Saat itulah sang raja itu akan bertindak seperti seorang gembala yang memisahkan kambing dengan domba. Kambing dan domba adalah binatang yang hampir sama, namun ada perbedaan dari kebiasaan hidup dan tekstur daging. Sebagai seorang gembala, sang raja bukan mengenal kawanan domba yang tersisih. Ia pun mengenal mereka yang mengikuti dan meneruskan perbuatan sang raja kepada kawanan domba yang tersisih.
Sebab ternyata sang raja telah mengalami sendiri pengalaman-pengalaman dari saudara-saudaranya yang masuk dalam sebutan yang paling hina. Ia telah menyatakan solidaritasnya terhadap mereka yang hina.
Karena itulah, Ia juga menyukai dan memberikan penghargaan bagi mereka yang tidak mengalami hidup hina itu, namun tergerak hatinya untuk menolong mereka yang hina. Mereka yang telah menyatakan kemurahan hatinya kepada kawanan domba itu, berarti sama seperti hati sang gembala, yang tiada lain, sang raja itu sendiri.

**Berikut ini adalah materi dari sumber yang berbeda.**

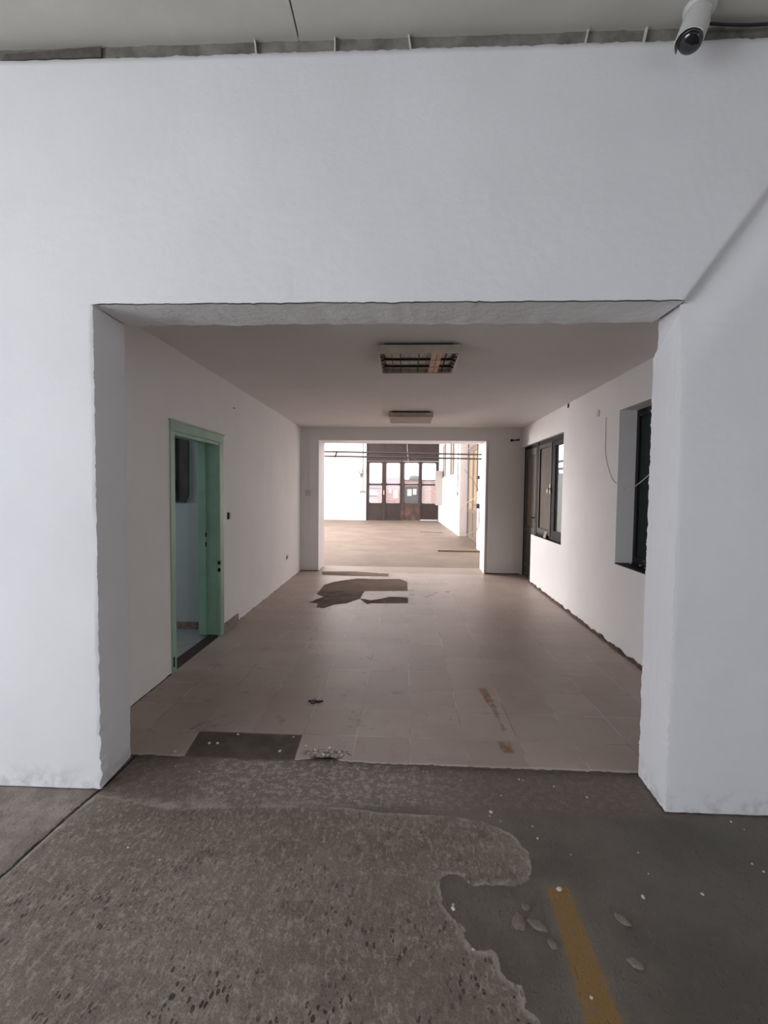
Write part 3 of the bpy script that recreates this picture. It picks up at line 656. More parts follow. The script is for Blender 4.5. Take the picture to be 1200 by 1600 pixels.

Karena itulah merayakan Minggu Kristus Raja, bukanlah sekedar merayakan pengakuan iman kita secara liturgis. Merayakan Minggu Kristus Raja, berarti mensyukuri dan menghormati, memberitakan dan meneruskan karya Kristus, yang meskipun Raja; namun telah rela hidup bersama dengan kita yang hina.
Merayakan Minggu Kristus Raja berarti merayakan tanggung jawab kepedulian kita. Merayakan Minggu Kristus Raja berarti merayakan kesanggupan kita untuk hadir dan menolong sesama kita yang hina karena ketidakberdayaan hidup, hingga mereka menjadi miskin dan kesepian. Merayakan Minggu Kristus raja berarti kita merayakan sukacita kita sebab Ia ternyata mengenal kita sebagai kawanan domba-Nya, bukan kawanan kambing. Kawanan domba yang mengikuti teladan dari Sang Gembala, yang tiada lain, Sang Raja itu sendiri.